* **TASK DETAILS**
Filter this material down to the lines that hold "scene", copying each one.

* **MATERIAL**
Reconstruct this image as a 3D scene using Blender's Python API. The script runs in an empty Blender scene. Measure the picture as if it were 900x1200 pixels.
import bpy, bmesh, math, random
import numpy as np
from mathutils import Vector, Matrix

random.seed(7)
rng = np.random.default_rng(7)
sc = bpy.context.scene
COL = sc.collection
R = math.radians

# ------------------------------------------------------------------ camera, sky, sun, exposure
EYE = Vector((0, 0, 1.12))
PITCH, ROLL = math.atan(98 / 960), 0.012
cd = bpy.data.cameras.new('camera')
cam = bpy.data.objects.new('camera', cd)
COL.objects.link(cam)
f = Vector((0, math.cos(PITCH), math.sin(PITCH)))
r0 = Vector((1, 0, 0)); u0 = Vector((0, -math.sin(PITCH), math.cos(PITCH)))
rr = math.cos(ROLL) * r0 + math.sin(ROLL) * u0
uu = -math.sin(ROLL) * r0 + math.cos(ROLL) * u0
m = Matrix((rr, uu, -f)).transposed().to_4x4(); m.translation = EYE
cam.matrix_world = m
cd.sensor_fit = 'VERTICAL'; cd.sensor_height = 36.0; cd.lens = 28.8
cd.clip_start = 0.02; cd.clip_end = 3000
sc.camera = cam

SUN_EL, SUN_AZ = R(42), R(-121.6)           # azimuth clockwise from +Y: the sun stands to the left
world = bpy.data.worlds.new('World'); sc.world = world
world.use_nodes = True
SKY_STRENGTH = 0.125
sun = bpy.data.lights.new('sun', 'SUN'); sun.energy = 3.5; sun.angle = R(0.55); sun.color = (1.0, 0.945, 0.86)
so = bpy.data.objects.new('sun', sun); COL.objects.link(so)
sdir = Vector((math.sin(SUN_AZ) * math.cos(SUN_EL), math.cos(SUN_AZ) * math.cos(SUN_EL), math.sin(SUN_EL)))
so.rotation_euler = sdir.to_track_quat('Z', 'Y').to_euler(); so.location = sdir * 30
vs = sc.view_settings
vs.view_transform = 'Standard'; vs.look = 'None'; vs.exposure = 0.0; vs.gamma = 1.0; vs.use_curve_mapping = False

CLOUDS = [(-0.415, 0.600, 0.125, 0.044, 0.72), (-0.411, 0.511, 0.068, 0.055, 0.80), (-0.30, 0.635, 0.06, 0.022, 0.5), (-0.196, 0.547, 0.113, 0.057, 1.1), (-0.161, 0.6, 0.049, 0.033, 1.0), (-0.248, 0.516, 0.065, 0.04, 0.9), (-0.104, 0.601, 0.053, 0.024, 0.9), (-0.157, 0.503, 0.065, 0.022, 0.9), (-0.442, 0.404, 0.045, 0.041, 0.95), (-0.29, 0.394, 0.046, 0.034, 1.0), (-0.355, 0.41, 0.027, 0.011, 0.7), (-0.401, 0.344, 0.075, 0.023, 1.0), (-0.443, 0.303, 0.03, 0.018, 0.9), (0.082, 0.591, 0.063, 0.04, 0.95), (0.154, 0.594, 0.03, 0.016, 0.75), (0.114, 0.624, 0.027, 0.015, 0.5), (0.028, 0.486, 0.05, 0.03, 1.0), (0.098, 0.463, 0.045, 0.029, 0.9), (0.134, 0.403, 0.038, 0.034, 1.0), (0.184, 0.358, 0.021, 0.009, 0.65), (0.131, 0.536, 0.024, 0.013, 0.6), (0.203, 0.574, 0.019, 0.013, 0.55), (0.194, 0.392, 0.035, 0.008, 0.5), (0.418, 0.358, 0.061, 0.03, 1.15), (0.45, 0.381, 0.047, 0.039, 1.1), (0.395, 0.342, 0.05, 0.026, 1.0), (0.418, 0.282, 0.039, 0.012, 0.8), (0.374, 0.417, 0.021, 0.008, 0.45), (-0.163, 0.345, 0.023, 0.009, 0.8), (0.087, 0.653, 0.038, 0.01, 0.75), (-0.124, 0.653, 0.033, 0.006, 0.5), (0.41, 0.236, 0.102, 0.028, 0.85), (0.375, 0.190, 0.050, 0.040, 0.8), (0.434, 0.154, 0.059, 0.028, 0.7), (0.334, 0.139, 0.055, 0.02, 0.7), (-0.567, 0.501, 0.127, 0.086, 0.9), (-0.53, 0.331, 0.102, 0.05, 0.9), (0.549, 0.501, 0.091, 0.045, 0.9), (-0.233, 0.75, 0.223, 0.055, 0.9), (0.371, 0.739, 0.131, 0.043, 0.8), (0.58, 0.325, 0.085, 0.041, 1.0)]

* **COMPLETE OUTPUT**
Reconstruct this image as a 3D scene using Blender's Python API. The script runs in an empty Blender scene. Measure the picture as if it were 900x1200 pixels.
sc = bpy.context.scene